— START Information provided —
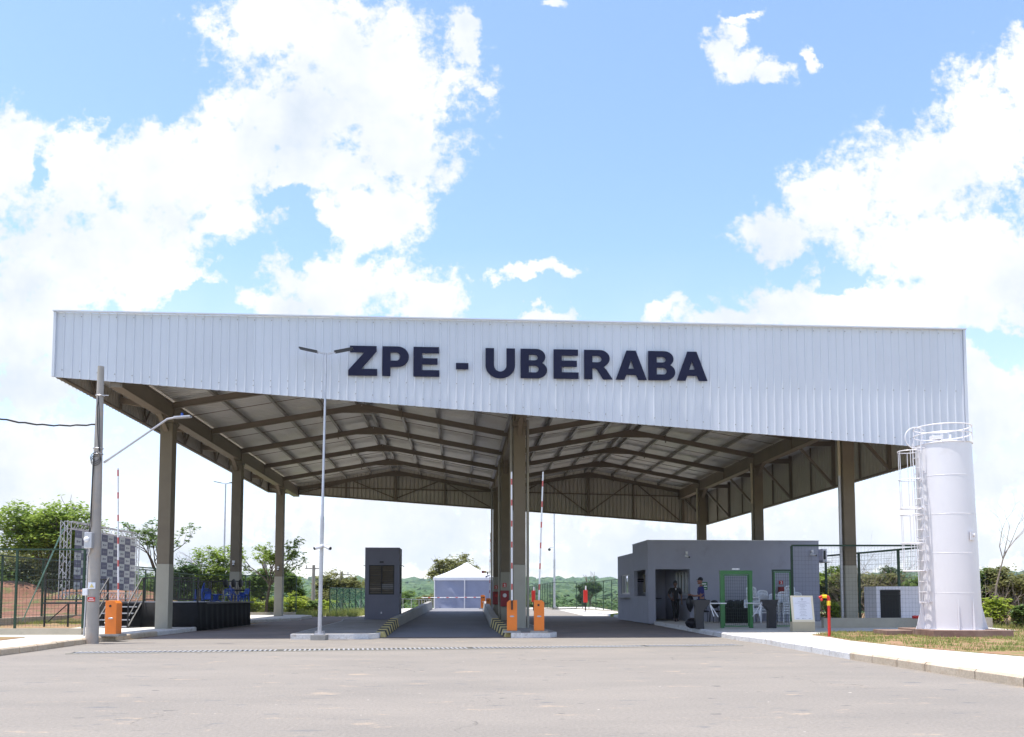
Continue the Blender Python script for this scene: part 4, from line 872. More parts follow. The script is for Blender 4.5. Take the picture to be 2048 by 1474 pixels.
# ------------------------------------------------------------------ stage and backdrop
def stage():
    X0, X1, Y0, Y1, Z = -16.9, -11.32, 30.7, 37.4, 1.03
    root = tag(empty('stage', (X1, Y0, 0)), 'black draped platform stage beside the left columns', 'stage')
    mb = MB(); mb.box(((X0 + X1) / 2, (Y0 + Y1) / 2, Z - .03), (X1 - X0, Y1 - Y0, .06)); mb.build('deck', M['turn'], root)
    def drape(pts):
        mb = MB(); vs = []; rn = random.Random(5)
        for a, b in zip(pts[:-1], pts[1:]):
            a = Vector(a); b = Vector(b); n = int((b - a).length / .09); d = (b - a).normalized(); nn = Vector((d.y, -d.x, 0))
            for i in range(n):
                p = a.lerp(b, i / n); q = .035 * math.sin(i * .9 + rn.random()) + .02 * rn.random(); vs += [p + nn * (.02) + Vector((0, 0, Z)), p + nn * (.02 + q * .5) + Vector((0, 0, Z * .5)), p + nn * (.04 + q) + Vector((0, 0, .012))]
        m = len(vs) // 3; mb.add(vs, [(3 * i + j, 3 * i + 3 + j, 3 * i + 4 + j, 3 * i + 1 + j) for i in range(m - 1) for j in range(2)]); o = mb.build('drape', M['cloth'], root, smooth=True); o.modifiers.new('t', 'SOLIDIFY').thickness = .008
    drape([(-15.4, Y0, 0), (-14.55, Y0, 0)]); drape([(-13.35, Y0, 0), (X1, Y0, 0), (X1 - .15, Y1, 0)])
    for x in (-16.85, -16.0, -15.4): mb = MB(); mb.bar((x, Y0 + .05, .15), (x, Y0 + .05, Z - .06), .05); mb.build('leg', M['black'], root)
    mb = MB(); mb.bar((-16.7, Y0 + .05, .35), (-16.05, Y0 + .05, .95), .03); mb.bar((-16.85, Y0 + .05, .32), (-15.4, Y0 + .05, .32), .03); mb.build('brace', M['black'], root)
    # stairs
    for k in range(4): mb = MB(); z = .2 + k * .225; mb.box((-13.95, Y0 - .95 + k * .26, z), (1.15, .26, .035)); tag(mb.build('step', M['turn'], root)); 
    mb = MB(); mb.box((-13.95, Y0 + .05, .5), (1.2, .04, .98)); mb.build('riser_cloth', M['cloth'], root)
    mb = MB()
    for k in range(4): z = .2 + k * .225; mb.box((-13.95, Y0 - .95 + k * .26 - .135, z), (1.15, .012, .04))
    mb.build('step_nosing', M['galv'], root)
    mb = MB()
    for x in (-14.55, -13.35):
        mb.bar((x, Y0 - 1.05, .15), (x, Y0 - 1.05, 1.0), .04); mb.bar((x, Y0 - 1.05, 1.0), (x, Y0, 1.9), .04); mb.bar((x, Y0 - 1.05, .15), (x, Y0, 1.0), .05); mb.bar((x, Y0 - 1.05, .5), (x, Y0, 1.4), .03)
    mb.build('handrail', M['black'], root)
    def rail(a, b, h, ps=.12, n=1):
        a = Vector(a); b = Vector(b); mb = MB(); up = Vector((0, 0, 1)); L_ = (b - a).length
        mb.bar(a + up * h, b + up * h, .045); mb.bar(a + up * .1, b + up * .1, .035)
        for e in (a, b): mb.bar(e, e + up * (h + .02), .055)
        k = int(L_ / ps)
        for i in range(1, k): p = a.lerp(b, i / k); mb.bar(p + up * .1, p + up * h, .016)
        mb.build('railing', M['black'], root)
    rail((-16.85, Y0 + .05, Z), (-14.6, Y0 + .05, Z), .82); rail((-13.3, Y0 + .05, Z), (X1 - .02, Y0 + .05, Z), .88)
    rail((X1 - .2, Y1 - .05, Z), (-13.2, Y1 - .05, Z), .88); rail((-13.3, Y1 - .05, Z), (-15.6, Y1 - .05, Z), .88)
stage()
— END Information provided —
Directions - Output the lines above in full and exactly as given, omitting any pictures.

Answer to the task -
Continue the Blender Python script for this scene: part 4, from line 872. More parts follow. The script is for Blender 4.5. Take the picture to be 2048 by 1474 pixels.
# ------------------------------------------------------------------ stage and backdrop
def stage():
    X0, X1, Y0, Y1, Z = -16.9, -11.32, 30.7, 37.4, 1.03
    root = tag(empty('stage', (X1, Y0, 0)), 'black draped platform stage beside the left columns', 'stage')
    mb = MB(); mb.box(((X0 + X1) / 2, (Y0 + Y1) / 2, Z - .03), (X1 - X0, Y1 - Y0, .06)); mb.build('deck', M['turn'], root)
    def drape(pts):
        mb = MB(); vs = []; rn = random.Random(5)
        for a, b in zip(pts[:-1], pts[1:]):
            a = Vector(a); b = Vector(b); n = int((b - a).length / .09); d = (b - a).normalized(); nn = Vector((d.y, -d.x, 0))
            for i in range(n):
                p = a.lerp(b, i / n); q = .035 * math.sin(i * .9 + rn.random()) + .02 * rn.random(); vs += [p + nn * (.02) + Vector((0, 0, Z)), p + nn * (.02 + q * .5) + Vector((0, 0, Z * .5)), p + nn * (.04 + q) + Vector((0, 0, .012))]
        m = len(vs) // 3; mb.add(vs, [(3 * i + j, 3 * i + 3 + j, 3 * i + 4 + j, 3 * i + 1 + j) for i in range(m - 1) for j in range(2)]); o = mb.build('drape', M['cloth'], root, smooth=True); o.modifiers.new('t', 'SOLIDIFY').thickness = .008
    drape([(-15.4, Y0, 0), (-14.55, Y0, 0)]); drape([(-13.35, Y0, 0), (X1, Y0, 0), (X1 - .15, Y1, 0)])
    for x in (-16.85, -16.0, -15.4): mb = MB(); mb.bar((x, Y0 + .05, .15), (x, Y0 + .05, Z - .06), .05); mb.build('leg', M['black'], root)
    mb = MB(); mb.bar((-16.7, Y0 + .05, .35), (-16.05, Y0 + .05, .95), .03); mb.bar((-16.85, Y0 + .05, .32), (-15.4, Y0 + .05, .32), .03); mb.build('brace', M['black'], root)
    # stairs
    for k in range(4): mb = MB(); z = .2 + k * .225; mb.box((-13.95, Y0 - .95 + k * .26, z), (1.15, .26, .035)); tag(mb.build('step', M['turn'], root)); 
    mb = MB(); mb.box((-13.95, Y0 + .05, .5), (1.2, .04, .98)); mb.build('riser_cloth', M['cloth'], root)
    mb = MB()
    for k in range(4): z = .2 + k * .225; mb.box((-13.95, Y0 - .95 + k * .26 - .135, z), (1.15, .012, .04))
    mb.build('step_nosing', M['galv'], root)
    mb = MB()
    for x in (-14.55, -13.35):
        mb.bar((x, Y0 - 1.05, .15), (x, Y0 - 1.05, 1.0), .04); mb.bar((x, Y0 - 1.05, 1.0), (x, Y0, 1.9), .04); mb.bar((x, Y0 - 1.05, .15), (x, Y0, 1.0), .05); mb.bar((x, Y0 - 1.05, .5), (x, Y0, 1.4), .03)
    mb.build('handrail', M['black'], root)
    def rail(a, b, h, ps=.12, n=1):
        a = Vector(a); b = Vector(b); mb = MB(); up = Vector((0, 0, 1)); L_ = (b - a).length
        mb.bar(a + up * h, b + up * h, .045); mb.bar(a + up * .1, b + up * .1, .035)
        for e in (a, b): mb.bar(e, e + up * (h + .02), .055)
        k = int(L_ / ps)
        for i in range(1, k): p = a.lerp(b, i / k); mb.bar(p + up * .1, p + up * h, .016)
        mb.build('railing', M['black'], root)
    rail((-16.85, Y0 + .05, Z), (-14.6, Y0 + .05, Z), .82); rail((-13.3, Y0 + .05, Z), (X1 - .02, Y0 + .05, Z), .88)
    rail((X1 - .2, Y1 - .05, Z), (-13.2, Y1 - .05, Z), .88); rail((-13.3, Y1 - .05, Z), (-15.6, Y1 - .05, Z), .88)
stage()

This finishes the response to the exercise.